Columbia Votes for ROTC Return

[![](http://blog.stanfordreview.org/content/images/2011/04/Columbia-Janingar-300x200.jpg "Columbia (Janingar)")](http://blog.stanfordreview.org/2011/04/03/columbia-votes-for-rotc-return/columbia-janingar/)
Columbia University Senate has voted to explore letting ROTC back on its campus. (flickr/Janingar)
On Friday, Columbia’s University Senate, composed of faculty and students, [voted](http://www.nytimes.com/2011/04/02/nyregion/02rotc.html?partner=rss&emc=rss) to:

explore mutually beneficial relationships with the armed forces of the United States, including participation in the programs of the Reserve Officers Training Corps.

This vote makes Columbia the second Ivy League university in the past few months to allow ROTC to return (Harvard announced last month). Alan Feuer of the New York Times wrote about how radical a decision this was for a university like Columbia. He recalls that the university hosted many of the original radical left-wing Weathermen, a group that wanted to violently overthrow the US government. But the school’s atmosphere of anti-militarism from the 1960s seems to have subsided. Whether in its place is respect for the military or tolerant political correctness from the faculty cannot be known.

The Columbia vote brings Stanford one step closer to allowing ROTC to return. The Columbia decision will likely influence Stanford’s faculty senate decision if the faculty senate is at all worried about public opinion. At this point, a no-vote would elicit from much of the public and conservative media a strong negative comparison between Stanford and other schools. A yes-vote would be easier to justify because both Harvard and Columbia have said yes. Further, the logistical hurdles (academic credit, faculty affiliation) seem to have acceptable solutions for these Ivy League schools, and Stanford’s concerns and solutions are not too different.

Now one must ask: what is taking so long at Stanford?

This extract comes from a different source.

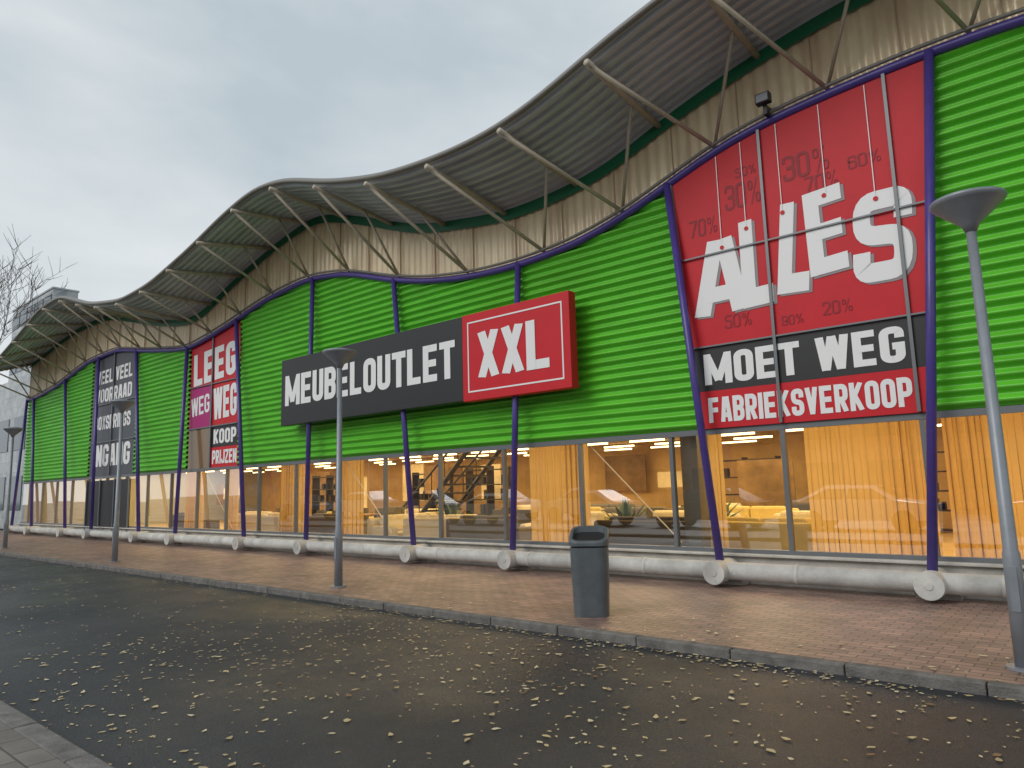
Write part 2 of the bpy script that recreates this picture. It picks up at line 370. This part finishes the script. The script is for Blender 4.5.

Columbia, within 2-3 months, has explored the ROTC issue and put the issue up to a university senate vote. Stanford, however, created its committee over a year ago and still has not presented a report to the Faculty Senate. The report was always slated for spring quarter, but at this point it seems as though the necessary information should have been collected and the opinion of the student body taken into account. Because it will take time to re-implement ROTC in whatever form the military decides to re-implement it, the faculty senate should act with urgency so that students who want to participate in a Stanford-based program have the chance to do so while they’re still in school.